What, then, can companies do to protect themselves and their reputation? A little more realism would be a start. Evidently, it is not their responsibility to play Sir Galahad in, say, the politics of the West African slave trade. But nor should they delude themselves that consumer and human rights lobbyists are going to be fobbed off with a scrap of paper entitled Corporate Ethical Trading Policy.

At heart this is a management culture issue. Multinational companies are dependent on rigid command structures. They see the world from the inside out – and that “inside” is one very much constructed around the mentality of the bean-counter. It’s a mentality that’s good on “hard” issues, such as asset management, cost control and margin-building, but weak on “softer” issues, which are typically the province of marcomms. Not surprisingly, the latter are assigned lower priority – they are less tangible.
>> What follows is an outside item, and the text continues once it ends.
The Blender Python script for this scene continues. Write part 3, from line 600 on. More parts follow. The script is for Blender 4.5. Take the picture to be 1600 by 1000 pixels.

Until, that is, the barbarians start hammering on the gates: whereupon pandemonium breaks out in the citadel and the problem is pressed into the hands of a “crisis management” team, which is expected to perform miracles.

Only such mental compartmentalisation can explain the unjoined-up thinking behind, say, BP’s gung-ho espousal of a new “caring” corporate identity not that long ago and its complete bafflement last week when accused of conniving with the corrupt and brutal Sudanese military regime.